### Stored data ###

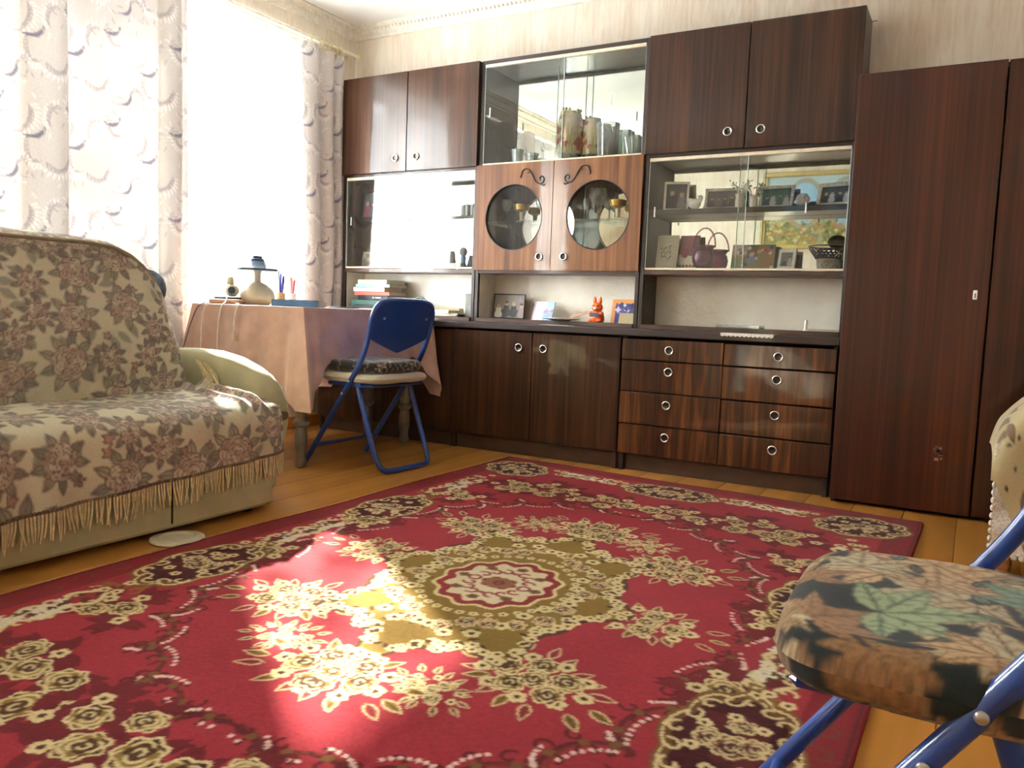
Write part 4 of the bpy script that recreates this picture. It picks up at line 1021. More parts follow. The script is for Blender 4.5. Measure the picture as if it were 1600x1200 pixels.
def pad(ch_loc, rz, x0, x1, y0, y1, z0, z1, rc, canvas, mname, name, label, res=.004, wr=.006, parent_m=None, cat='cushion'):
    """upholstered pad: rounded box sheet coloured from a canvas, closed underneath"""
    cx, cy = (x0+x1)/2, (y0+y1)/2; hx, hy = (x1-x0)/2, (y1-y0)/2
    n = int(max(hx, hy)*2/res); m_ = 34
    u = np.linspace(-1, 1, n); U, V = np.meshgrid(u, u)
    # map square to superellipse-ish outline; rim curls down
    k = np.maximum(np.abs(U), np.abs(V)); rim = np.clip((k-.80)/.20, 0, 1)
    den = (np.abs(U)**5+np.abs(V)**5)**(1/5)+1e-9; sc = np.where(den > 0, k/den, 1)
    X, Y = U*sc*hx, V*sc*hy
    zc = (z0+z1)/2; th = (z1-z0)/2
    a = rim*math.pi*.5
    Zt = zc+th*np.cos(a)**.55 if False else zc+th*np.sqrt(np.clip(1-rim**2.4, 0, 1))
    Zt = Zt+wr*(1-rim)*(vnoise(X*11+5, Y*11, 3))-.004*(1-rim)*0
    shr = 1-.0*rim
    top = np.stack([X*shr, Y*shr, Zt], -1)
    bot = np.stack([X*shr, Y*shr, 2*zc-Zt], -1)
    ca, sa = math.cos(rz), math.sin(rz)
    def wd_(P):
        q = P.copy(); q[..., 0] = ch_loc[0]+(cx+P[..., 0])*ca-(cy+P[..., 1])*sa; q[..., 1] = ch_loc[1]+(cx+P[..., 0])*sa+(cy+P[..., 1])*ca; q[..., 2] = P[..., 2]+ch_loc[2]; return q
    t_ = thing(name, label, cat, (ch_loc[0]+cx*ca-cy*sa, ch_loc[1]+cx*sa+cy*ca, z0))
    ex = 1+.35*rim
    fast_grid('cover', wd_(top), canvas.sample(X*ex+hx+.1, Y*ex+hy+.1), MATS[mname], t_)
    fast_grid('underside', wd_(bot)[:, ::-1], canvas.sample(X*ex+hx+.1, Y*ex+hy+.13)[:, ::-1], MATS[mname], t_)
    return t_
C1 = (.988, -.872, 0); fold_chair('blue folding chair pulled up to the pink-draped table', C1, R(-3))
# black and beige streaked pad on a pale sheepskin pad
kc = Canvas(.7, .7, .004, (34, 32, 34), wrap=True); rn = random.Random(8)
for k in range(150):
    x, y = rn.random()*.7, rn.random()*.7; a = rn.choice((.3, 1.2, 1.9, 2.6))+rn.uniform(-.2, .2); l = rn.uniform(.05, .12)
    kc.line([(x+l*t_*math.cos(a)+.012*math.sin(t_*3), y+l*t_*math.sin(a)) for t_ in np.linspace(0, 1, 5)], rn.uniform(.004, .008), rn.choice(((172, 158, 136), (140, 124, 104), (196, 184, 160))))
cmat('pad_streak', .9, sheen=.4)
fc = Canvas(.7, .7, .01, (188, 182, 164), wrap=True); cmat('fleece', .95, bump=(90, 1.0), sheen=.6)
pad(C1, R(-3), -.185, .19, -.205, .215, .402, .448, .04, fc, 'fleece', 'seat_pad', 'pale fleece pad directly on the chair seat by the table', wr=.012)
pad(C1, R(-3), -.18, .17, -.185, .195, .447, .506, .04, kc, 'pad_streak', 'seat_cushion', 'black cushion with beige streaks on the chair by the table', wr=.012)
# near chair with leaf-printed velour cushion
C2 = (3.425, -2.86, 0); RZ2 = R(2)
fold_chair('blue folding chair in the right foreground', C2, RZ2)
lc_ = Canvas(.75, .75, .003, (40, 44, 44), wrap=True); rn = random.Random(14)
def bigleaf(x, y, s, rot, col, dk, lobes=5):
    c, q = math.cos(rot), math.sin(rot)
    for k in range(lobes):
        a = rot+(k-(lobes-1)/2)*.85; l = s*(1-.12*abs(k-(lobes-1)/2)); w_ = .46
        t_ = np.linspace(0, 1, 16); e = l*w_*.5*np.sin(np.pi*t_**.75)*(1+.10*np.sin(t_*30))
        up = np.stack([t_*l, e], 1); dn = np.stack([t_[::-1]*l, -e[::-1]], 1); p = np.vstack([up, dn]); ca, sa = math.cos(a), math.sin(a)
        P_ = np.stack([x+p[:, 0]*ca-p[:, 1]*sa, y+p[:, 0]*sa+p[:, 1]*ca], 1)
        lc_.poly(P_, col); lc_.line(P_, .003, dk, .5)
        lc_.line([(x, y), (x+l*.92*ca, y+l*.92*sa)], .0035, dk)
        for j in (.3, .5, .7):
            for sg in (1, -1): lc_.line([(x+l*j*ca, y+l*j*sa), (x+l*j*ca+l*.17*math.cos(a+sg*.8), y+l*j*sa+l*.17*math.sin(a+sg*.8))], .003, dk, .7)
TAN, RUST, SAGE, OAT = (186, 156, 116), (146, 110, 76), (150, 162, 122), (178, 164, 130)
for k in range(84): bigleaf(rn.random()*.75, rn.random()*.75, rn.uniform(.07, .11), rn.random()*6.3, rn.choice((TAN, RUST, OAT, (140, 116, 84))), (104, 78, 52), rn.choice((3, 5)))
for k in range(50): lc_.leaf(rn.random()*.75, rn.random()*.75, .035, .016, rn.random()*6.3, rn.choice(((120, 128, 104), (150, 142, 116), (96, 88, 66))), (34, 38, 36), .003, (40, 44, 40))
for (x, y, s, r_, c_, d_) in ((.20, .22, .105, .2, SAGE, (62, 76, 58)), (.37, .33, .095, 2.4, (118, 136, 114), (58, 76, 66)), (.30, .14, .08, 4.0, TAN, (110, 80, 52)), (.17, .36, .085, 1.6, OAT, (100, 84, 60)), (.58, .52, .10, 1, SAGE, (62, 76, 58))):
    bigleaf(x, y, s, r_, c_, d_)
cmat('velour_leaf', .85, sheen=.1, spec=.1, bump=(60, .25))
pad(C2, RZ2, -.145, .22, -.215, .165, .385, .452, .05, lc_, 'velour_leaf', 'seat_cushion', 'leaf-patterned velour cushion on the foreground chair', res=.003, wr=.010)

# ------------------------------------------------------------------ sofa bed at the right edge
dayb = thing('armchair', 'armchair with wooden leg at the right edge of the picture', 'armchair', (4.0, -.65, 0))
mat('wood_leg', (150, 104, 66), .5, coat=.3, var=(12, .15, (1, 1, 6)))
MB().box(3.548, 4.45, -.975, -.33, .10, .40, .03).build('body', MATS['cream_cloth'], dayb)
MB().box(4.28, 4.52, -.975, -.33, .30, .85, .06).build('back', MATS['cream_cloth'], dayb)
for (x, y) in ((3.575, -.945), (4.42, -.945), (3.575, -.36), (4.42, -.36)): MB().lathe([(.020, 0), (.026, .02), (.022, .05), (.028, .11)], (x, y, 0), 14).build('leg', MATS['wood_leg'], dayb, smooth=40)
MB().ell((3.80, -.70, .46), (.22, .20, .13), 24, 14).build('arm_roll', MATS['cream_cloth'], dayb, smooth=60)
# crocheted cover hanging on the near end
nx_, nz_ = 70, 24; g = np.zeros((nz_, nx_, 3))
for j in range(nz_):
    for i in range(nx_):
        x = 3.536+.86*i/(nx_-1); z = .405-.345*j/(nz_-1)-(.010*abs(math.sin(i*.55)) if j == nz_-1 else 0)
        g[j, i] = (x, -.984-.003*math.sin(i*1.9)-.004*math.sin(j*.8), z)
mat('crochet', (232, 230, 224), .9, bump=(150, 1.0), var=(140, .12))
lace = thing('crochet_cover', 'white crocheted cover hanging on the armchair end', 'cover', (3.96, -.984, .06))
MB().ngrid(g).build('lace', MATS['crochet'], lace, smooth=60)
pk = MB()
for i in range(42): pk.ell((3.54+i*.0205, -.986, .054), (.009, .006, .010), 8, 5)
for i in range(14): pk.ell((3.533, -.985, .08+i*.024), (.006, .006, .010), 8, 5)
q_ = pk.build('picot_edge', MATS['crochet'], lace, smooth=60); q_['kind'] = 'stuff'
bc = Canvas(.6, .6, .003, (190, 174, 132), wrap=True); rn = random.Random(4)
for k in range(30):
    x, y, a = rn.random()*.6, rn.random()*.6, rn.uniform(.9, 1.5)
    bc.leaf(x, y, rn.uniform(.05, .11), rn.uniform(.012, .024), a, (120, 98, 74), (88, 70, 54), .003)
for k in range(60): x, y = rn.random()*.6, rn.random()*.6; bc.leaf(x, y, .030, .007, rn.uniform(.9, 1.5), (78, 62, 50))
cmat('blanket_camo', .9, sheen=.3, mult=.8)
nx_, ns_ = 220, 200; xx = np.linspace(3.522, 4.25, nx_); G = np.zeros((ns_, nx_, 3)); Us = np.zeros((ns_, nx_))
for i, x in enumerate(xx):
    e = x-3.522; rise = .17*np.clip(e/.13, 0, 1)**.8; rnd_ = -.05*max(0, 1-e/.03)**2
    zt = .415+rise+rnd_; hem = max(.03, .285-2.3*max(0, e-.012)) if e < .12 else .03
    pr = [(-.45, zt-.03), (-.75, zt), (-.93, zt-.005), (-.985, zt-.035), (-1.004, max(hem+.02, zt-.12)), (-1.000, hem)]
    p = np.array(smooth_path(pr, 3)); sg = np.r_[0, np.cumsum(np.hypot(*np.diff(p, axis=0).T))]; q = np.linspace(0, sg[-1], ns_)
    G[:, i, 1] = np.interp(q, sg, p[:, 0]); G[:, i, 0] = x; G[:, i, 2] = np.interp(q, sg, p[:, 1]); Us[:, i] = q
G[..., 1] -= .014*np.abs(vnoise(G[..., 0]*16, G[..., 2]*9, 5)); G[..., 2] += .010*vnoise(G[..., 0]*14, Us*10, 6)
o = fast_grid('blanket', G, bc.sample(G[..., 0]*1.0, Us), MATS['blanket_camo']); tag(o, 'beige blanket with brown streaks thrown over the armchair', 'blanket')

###

## Written problem
Reproduce each line of the material containing the word "picture".

## Written solution
Write part 4 of the bpy script that recreates this picture. It picks up at line 1021. More parts follow. The script is for Blender 4.5. Measure the picture as if it were 1600x1200 pixels.
dayb = thing('armchair', 'armchair with wooden leg at the right edge of the picture', 'armchair', (4.0, -.65, 0))